Mais pour le secteur agro-alimentaire, ce fut un cadeau du ciel. Nombre de crémeries artisanales se sont créées pour pallier au manque. Le même phénomène a été constaté pour des fruits et légumes, libérés de la concurrence de produits comme les pommes polonaises ou la tomate hollandaise.

Selon l’association des laitiers russes, la production de fromages et produits fromagers a augmenté d’un tiers entre 2013 et 2018, à 670.000 tonnes par an.

La semaine dernière, Vladimir Poutine a confié qu’il était « assez inquiet » lorsque les premières mesures punitives ont visé Moscou, mais qu’il était aujourd’hui satisfait des « résultats très sérieux et probants ». « Toutes ces restrictions sont allées en faveur de notre économie », a-t-il assuré.

Elvira et Viatcheslav, tous deux 40 ans, sont les premiers surpris par le succès fulgurant de leur crèmerie Beer & Cheese ouverte en 2018.

Déjà, la demande est supérieure à leurs capacités de production. Noyé sous les commandes, leur fromage distingué au World Cheese Awards est épuisé jusqu’en avril, le Peshernyi, avec ses accents de noix et de fruits, arrivant à maturation en sept mois.

Le couple produit une vingtaine de variétés, dont une sorte de camembert et un autre approchant du brie parfumé truffes.

« Je ne peux pas vivre un seul jour sans fromage. Ce sont mes bébés », souffle Elvira, parlant telle une artisan de longue date.

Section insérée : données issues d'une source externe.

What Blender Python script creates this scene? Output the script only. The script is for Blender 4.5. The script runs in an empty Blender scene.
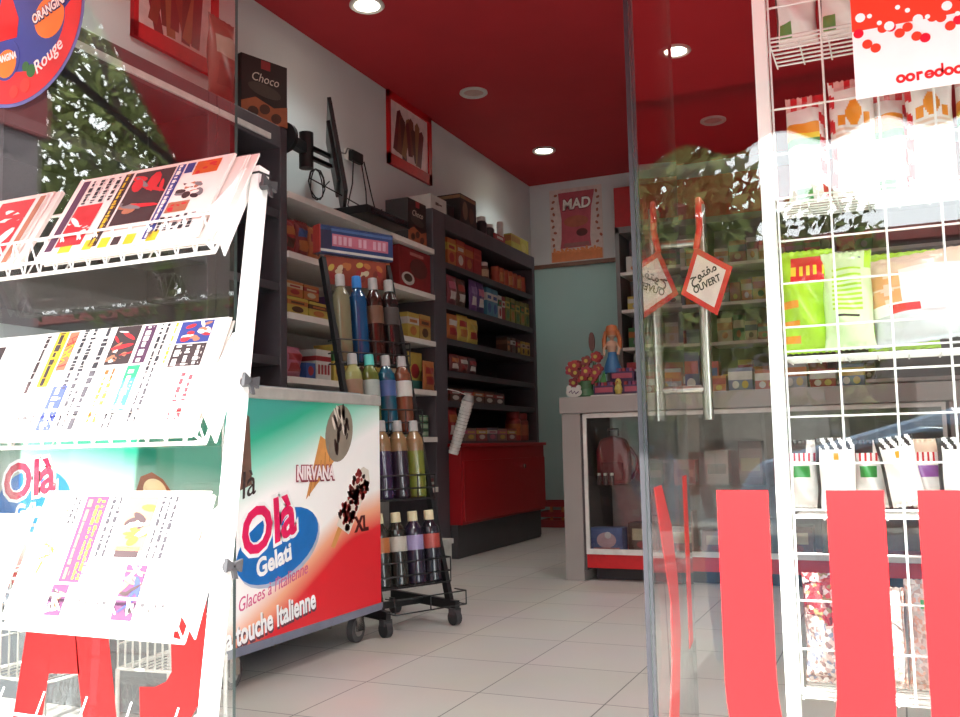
import bpy, math, random
from math import sin, cos, pi, radians
from mathutils import Vector, Matrix
random.seed(7)
SC = bpy.context.scene
COL = SC.collection

# ------------------------------------------------------------------ camera
f_px = 937.0
cam_d = bpy.data.cameras.new('camera'); cam = bpy.data.objects.new('camera', cam_d); COL.objects.link(cam)
cam_d.sensor_fit = 'HORIZONTAL'; cam_d.sensor_width = 36.0; cam_d.lens = 36.0 * f_px / 960.0
cam_d.clip_start = 0.05; cam_d.clip_end = 200
_y, _p, _r = radians(24.0), radians(5.36), radians(-1.206)
fwd = Vector((-sin(_y) * cos(_p), cos(_y) * cos(_p), sin(_p))); rgt = Vector((cos(_y), sin(_y), 0)); upv = rgt.cross(fwd)
r2 = rgt * cos(_r) + upv * sin(_r); u2 = -rgt * sin(_r) + upv * cos(_r)
cam.matrix_world = Matrix(((r2.x, u2.x, -fwd.x, 0), (r2.y, u2.y, -fwd.y, 0), (r2.z, u2.z, -fwd.z, 0.80), (0, 0, 0, 1)))
SC.camera = cam
# ------------------------------------------------------------------ sky, sun, exposure
w = bpy.data.worlds.new('world'); SC.world = w; w.use_nodes = True
bg = w.node_tree.nodes['Background']; bg.inputs[0].default_value = (0.93, 0.97, 1.0, 1); bg.inputs[1].default_value = 5.8
sun_d = bpy.data.lights.new('sun', 'SUN'); sun = bpy.data.objects.new('sun', sun_d); COL.objects.link(sun)
sun_d.energy = 11; sun_d.angle = radians(0.8); sun_d.color = (1.0, 0.97, 0.93)
sun.rotation_euler = Vector((0.15, -0.70, 0.70)).to_track_quat('Z', 'Y').to_euler()
sun.location = (0, -4, 6)
vs = SC.view_settings; SC.display_settings.display_device = 'sRGB'
vs.view_transform = 'Standard'; vs.look = 'None'; vs.exposure = 0.9; vs.gamma = 1.0; vs.use_curve_mapping = False
SC.cycles.use_denoising = True
SC.cycles.max_bounces = 10; SC.cycles.transparent_max_bounces = 32; SC.cycles.diffuse_bounces = 5; SC.cycles.sample_clamp_indirect = 8

# ------------------------------------------------------------------ materials
def lin(c):
    c /= 255.0
    return c / 12.92 if c <= 0.04045 else ((c + 0.055) / 1.055) ** 2.4
_mc = {}
def M(rgb, rough=0.55, metal=0.0, var=0.10, scale=18.0, emit=0.0, spec=0.5):
    key = (rgb, rough, metal, var, scale, emit, spec)
    if key in _mc: return _mc[key]
    m = bpy.data.materials.new('mat_%d_%d_%d' % tuple(int(x) for x in rgb)); m.use_nodes = True
    nt = m.node_tree; b = nt.nodes['Principled BSDF']
    b.inputs['Roughness'].default_value = rough; b.inputs['Metallic'].default_value = metal
    b.inputs['Specular IOR Level'].default_value = spec
    c = [lin(x) for x in rgb]
    n = nt.nodes.new('ShaderNodeTexNoise'); n.inputs['Scale'].default_value = scale; n.inputs['Detail'].default_value = 3
    tc = nt.nodes.new('ShaderNodeTexCoord'); nt.links.new(tc.outputs['Object'], n.inputs['Vector'])
    r = nt.nodes.new('ShaderNodeValToRGB')
    r.color_ramp.elements[0].position = 0.3; r.color_ramp.elements[1].position = 0.7
    r.color_ramp.elements[0].color = [max(0, x * (1 - var)) for x in c] + [1]
    r.color_ramp.elements[1].color = [min(1, x * (1 + var)) for x in c] + [1]
    nt.links.new(n.outputs['Fac'], r.inputs['Fac']); nt.links.new(r.outputs['Color'], b.inputs['Base Color'])
    if emit:
        b.inputs['Emission Color'].default_value = c + [1]; b.inputs['Emission Strength'].default_value = emit
    _mc[key] = m
    return m

def glass_mat(name, tint=(0.95, 0.97, 0.96)):
    m = bpy.data.materials.new(name); m.use_nodes = True; nt = m.node_tree; nt.nodes.clear()
    out = nt.nodes.new('ShaderNodeOutputMaterial'); mix = nt.nodes.new('ShaderNodeMixShader')
    tr = nt.nodes.new('ShaderNodeBsdfTransparent'); tr.inputs[0].default_value = (*tint, 1)
    gl = nt.nodes.new('ShaderNodeBsdfGlossy'); gl.inputs['Roughness'].default_value = 0.0; gl.inputs['Color'].default_value = (1, 1, 1, 1)
    fr = nt.nodes.new('ShaderNodeFresnel'); geo = nt.nodes.new('ShaderNodeNewGeometry')
    mp = nt.nodes.new('ShaderNodeMapRange'); mp.inputs['To Min'].default_value = 1.52; mp.inputs['To Max'].default_value = 1 / 1.52
    L = nt.links
    L.new(geo.outputs['Backfacing'], mp.inputs['Value']); L.new(mp.outputs[0], fr.inputs['IOR'])
    L.new(fr.outputs[0], mix.inputs[0]); L.new(tr.outputs[0], mix.inputs[1]); L.new(gl.outputs[0], mix.inputs[2]); L.new(mix.outputs[0], out.inputs[0])
    return m
GLASS = glass_mat('shop_glass'); CASEGLASS = glass_mat('case_glass', (0.97, 0.98, 0.97))
GEDGE = M((58, 70, 68), 0.3)

def liquid_mat(rgb):
    return M(rgb, 0.12, 0, 0.05, 6, 0, 0.6)

def floor_mat():
    m = bpy.data.materials.new('floor_tiles'); m.use_nodes = True; nt = m.node_tree; b = nt.nodes['Principled BSDF']
    tc = nt.nodes.new('ShaderNodeTexCoord'); mp = nt.nodes.new('ShaderNodeMapping')
    mp.inputs['Location'].default_value = (1.305 + 0.425 * 10, -2.865 + 0.425 * 10, 0)
    br = nt.nodes.new('ShaderNodeTexBrick'); br.offset = 0; br.squash = 1
    br.inputs['Scale'].default_value = 1; br.inputs['Brick Width'].default_value = 0.425; br.inputs['Row Height'].default_value = 0.425
    br.inputs['Mortar Size'].default_value = 0.0028; br.inputs['Mortar Smooth'].default_value = 0.3
    br.inputs['Color1'].default_value = (0.50, 0.475, 0.435, 1); br.inputs['Color2'].default_value = (0.53, 0.50, 0.46, 1)
    br.inputs['Mortar'].default_value = (0.10, 0.09, 0.085, 1)
    n = nt.nodes.new('ShaderNodeTexNoise'); n.inputs['Scale'].default_value = 3.0; n.inputs['Detail'].default_value = 5
    mx = nt.nodes.new('ShaderNodeMix'); mx.data_type = 'RGBA'; mx.blend_type = 'MULTIPLY'; mx.inputs['Factor'].default_value = 0.18
    L = nt.links
    L.new(tc.outputs['Object'], mp.inputs['Vector']); L.new(mp.outputs[0], br.inputs['Vector']); L.new(tc.outputs['Object'], n.inputs['Vector'])
    L.new(br.outputs['Color'], mx.inputs[6]); L.new(n.outputs['Color'], mx.inputs[7]); L.new(mx.outputs[2], b.inputs['Base Color'])
    b.inputs['Roughness'].default_value = 0.32; b.inputs['Specular IOR Level'].default_value = 0.4
    return m

def print_mat(name, axis, lo, hi, stops, diag=0.0, daxis=1, wob=0.12, wscale=2.2):
    """printed artwork of a freezer panel: colour bands from bottom to top, waved"""
    m = bpy.data.materials.new(name); m.use_nodes = True; nt = m.node_tree; b = nt.nodes['Principled BSDF']; L = nt.links
    b.inputs['Roughness'].default_value = 0.3
    tc = nt.nodes.new('ShaderNodeTexCoord'); sp = nt.nodes.new('ShaderNodeSeparateXYZ'); L.new(tc.outputs['Object'], sp.inputs[0])
    mr = nt.nodes.new('ShaderNodeMapRange'); mr.inputs['From Min'].default_value = lo; mr.inputs['From Max'].default_value = hi; mr.clamp = False
    L.new(sp.outputs[axis], mr.inputs['Value'])
    mu = nt.nodes.new('ShaderNodeMath'); mu.operation = 'MULTIPLY_ADD'; mu.inputs[1].default_value = diag
    L.new(sp.outputs[daxis], mu.inputs[0]); L.new(mr.outputs[0], mu.inputs[2])
    n = nt.nodes.new('ShaderNodeTexNoise'); n.inputs['Scale'].default_value = wscale; n.inputs['Detail'].default_value = 0.5; L.new(tc.outputs['Object'], n.inputs['Vector'])
    ad = nt.nodes.new('ShaderNodeMath'); ad.operation = 'MULTIPLY_ADD'; ad.inputs[1].default_value = wob * 2; L.new(n.outputs['Fac'], ad.inputs[0]); L.new(mu.outputs[0], ad.inputs[2])
    sb = nt.nodes.new('ShaderNodeMath'); sb.operation = 'SUBTRACT'; sb.inputs[1].default_value = wob; L.new(ad.outputs[0], sb.inputs[0])
    r = nt.nodes.new('ShaderNodeValToRGB'); L.new(sb.outputs[0], r.inputs['Fac'])
    cr = r.color_ramp
    while len(cr.elements) < len(stops): cr.elements.new(0.5)
    for e, (p, c) in zip(cr.elements, stops):
        e.position = p; e.color = [lin(x) for x in c] + [1]
    L.new(r.outputs['Color'], b.inputs['Base Color'])
    return m

WHITE = M((236, 234, 228), 0.4, 0, 0.03); WIRE = M((240, 240, 236), 0.35, 0, 0.02)
DARK = M((62, 58, 60), 0.5, 0, 0.12, 6); DARKER = M((40, 38, 40), 0.5, 0, 0.12, 6); BLACK = M((22, 21, 23), 0.45)
GREY = M((150, 145, 142), 0.5, 0, 0.05); CHROME = M((190, 188, 182), 0.22, 1.0, 0.03); STEEL = M((165, 160, 152), 0.3, 1.0, 0.04)
RED = M((196, 24, 30), 0.45); BOARD = M((222, 216, 208), 0.5, 0, 0.04)

# ------------------------------------------------------------------ mesh helpers
ORI = {}
class MB:
    def __init__(s): s.v = []; s.f = []; s.k = []; s.sm = []; s.mats = []
    def _m(s, m):
        if m not in s.mats: s.mats.append(m)
        return s.mats.index(m)
    def add(s, vs, fs, m, smooth=False):
        o = len(s.v); k = s._m(m); s.v += [tuple(p) for p in vs]
        for q in fs: s.f.append([i + o for i in q]); s.k.append(k); s.sm.append(smooth)
        return s
    def poly(s, pts, m): return s.add(pts, [range(len(pts))], m)
    def box(s, a, b, m):
        x0, y0, z0 = a; x1, y1, z1 = b
        return s.add([(x0, y0, z0), (x1, y0, z0), (x1, y1, z0), (x0, y1, z0), (x0, y0, z1), (x1, y0, z1), (x1, y1, z1), (x0, y1, z1)],
                     [(0, 3, 2, 1), (4, 5, 6, 7), (0, 1, 5, 4), (1, 2, 6, 5), (2, 3, 7, 6), (3, 0, 4, 7)], m)
    def obox(s, c, ax, ay, az, m):
        c = Vector(c); ax, ay, az = Vector(ax), Vector(ay), Vector(az)
        if ax.cross(ay).dot(az) < 0: ax = -ax
        P = [c + i * ax + j * ay + k * az for k in (-1, 1) for i, j in ((-1, -1), (1, -1), (1, 1), (-1, 1))]
        return s.add(P, [(0, 3, 2, 1), (4, 5, 6, 7), (0, 1, 5, 4), (1, 2, 6, 5), (2, 3, 7, 6), (3, 0, 4, 7)], m)
    def bar(s, p, q, a, b, m, upd=(0, 0, 1)):
        p, q = Vector(p), Vector(q); d = q - p; u = Vector(upd)
        if abs(d.normalized().dot(u)) > 0.98: u = Vector((1, 0, 0))
        x = d.cross(u).normalized(); y = x.cross(d).normalized()
        return s.obox((p + q) / 2, x * a / 2, y * b / 2, d / 2, m)
    def cyl(s, p, q, r0, m, r1=None, n=12, caps=True):
        r1 = r0 if r1 is None else r1; p, q = Vector(p), Vector(q); d = (q - p).normalized()
        x = d.orthogonal().normalized(); y = d.cross(x); V = []
        for c, r in ((p, r0), (q, r1)): V += [c + r * (cos(2 * pi * i / n) * x + sin(2 * pi * i / n) * y) for i in range(n)]
        s.add(V, [(i, (i + 1) % n, n + (i + 1) % n, n + i) for i in range(n)], m, True)
        if caps: s.add(V[:n], [list(range(n))[::-1]], m); s.add(V[n:], [list(range(n))], m)
        return s
    def tube(s, pts, r, m, n=6):
        pts = [Vector(p) for p in pts]; V = []; prev = None
        for i, p in enumerate(pts):
            d = (pts[min(i + 1, len(pts) - 1)] - pts[max(i - 1, 0)]).normalized()
            x = d.orthogonal().normalized() if prev is None else (prev - d * prev.dot(d)).normalized()
            prev = x; y = d.cross(x)
            V += [p + r * (cos(2 * pi * k / n) * x + sin(2 * pi * k / n) * y) for k in range(n)]
        F = [(i * n + k, i * n + (k + 1) % n, (i + 1) * n + (k + 1) % n, (i + 1) * n + k) for i in range(len(pts) - 1) for k in range(n)]
        s.add(V, F, m, True); s.add(V[:n], [list(range(n))[::-1]], m); s.add(V[-n:], [list(range(n))], m)
        return s
    def lathe(s, prof, m, c=(0, 0, 0), n=16, mats=None):
        c = Vector(c)
        for j in range(len(prof) - 1):
            (ra, za), (rb, zb) = prof[j], prof[j + 1]; mm = mats[j] if mats else m; V = []
            for r, z in ((ra, za), (rb, zb)): V += [c + Vector((r * cos(2 * pi * i / n), r * sin(2 * pi * i / n), z)) for i in range(n)]
            s.add(V, [(i, (i + 1) % n, n + (i + 1) % n, n + i) for i in range(n)], mm, True)
        return s
    def prism(s, pts2, o, ex, ey, d, m):
        """polygon (2d, counter-clockwise) in the frame o, ex, ey given thickness d along ex x ey"""
        o, ex, ey = Vector(o), Vector(ex), Vector(ey); ez = ex.cross(ey).normalized(); n = len(pts2)
        A = [o + a * ex + b * ey for a, b in pts2]; B = [p + ez * d for p in A]
        return s.add(A + B, [list(range(n))[::-1], list(range(n, 2 * n))] + [(i, (i + 1) % n, n + (i + 1) % n, n + i) for i in range(n)], m)
    def build(s, name, parent=None, bevel=0.0):
        me = bpy.data.meshes.new(name); o = ORI.get(parent.name) if parent else None
        vv = [(x - o[0], y - o[1], z - o[2]) for x, y, z in s.v] if o else s.v
        me.from_pydata(vv, [], s.f)
        for m in s.mats: me.materials.append(m)
        me.polygons.foreach_set('material_index', s.k); me.polygons.foreach_set('use_smooth', s.sm); me.update()
        ob = bpy.data.objects.new(name, me); COL.objects.link(ob)
        if parent: ob.parent = parent
        if o: ORI[ob.name] = o
        if bevel:
            b = ob.modifiers.new('bevel', 'BEVEL'); b.width = bevel; b.segments = 2; b.limit_method = 'ANGLE'
        return ob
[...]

John Farrand, le directeur de la Guild of Fine Food qui organise le concours, relève même le « vrai sens du terroir » des Kovtoun. Pourtant, la Russie, héritière de l’Union soviétique, n’a guère d’expérience de l’artisanat, l’URSS ayant largement privilégié les productions industrielles et uniformisées, ravageant les savoir-faire anciens.

L’absence de tradition fromagère pourrait pourtant se transformer en avantage, car les fromagers russes sont « libérés de la pression de la tradition, les artisans du pays peuvent innover », relève M. Farrand.

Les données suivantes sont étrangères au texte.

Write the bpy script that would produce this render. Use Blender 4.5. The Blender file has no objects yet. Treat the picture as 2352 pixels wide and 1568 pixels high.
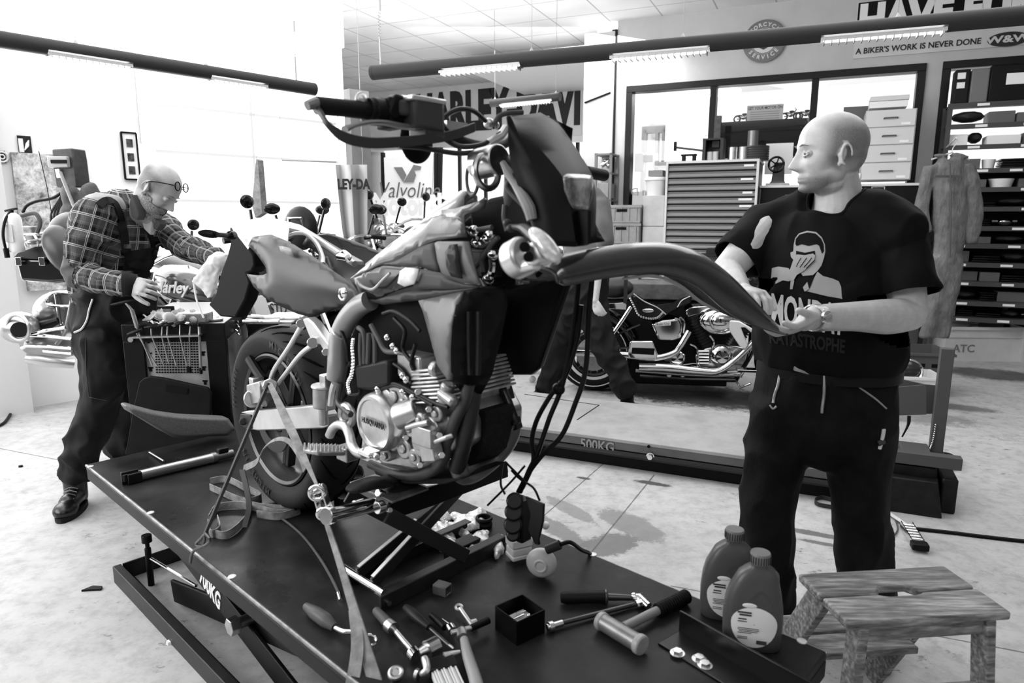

Les Kovtoun se sont également attiré les louanges de leur concurrent Oleg Sirota, le producteur de fromage le plus connu de Russie et qui à 31 ans dirige aussi l’Union des fromagers russes, le lobby du secteur.

Il raconte ainsi que Viatcheslav Kovtoun l’avait abordé en 2016 dans une station service pour lui dire qu’il voulait vendre son entreprise de construction pour apprendre.

C’est désormais chose faite, à la grande satisfaction de M. Sirota: « Plus on a de bonnes crémeries, plus les gens vont nous faire confiance », relève le jeune homme, qui aussi obtenu un prix en octobre dans un autre concours international en France.

Aujourd’hui, M. Sirota et les Kovtoun prévoient de faire croître leurs business respectifs et remercient l’embargo de Vladimir Poutine qui a provoqué cette inattendue « ruée vers le fromage ».

« Nous n’avons rien inventé de nouveau », relève Viatcheslav Kovtoun. « La Russie produisait beaucoup de fromage il y a cent ans et l’exportait vers l’Europe et la Baltique. Nous faisons revivre les recettes de nos aïeux ».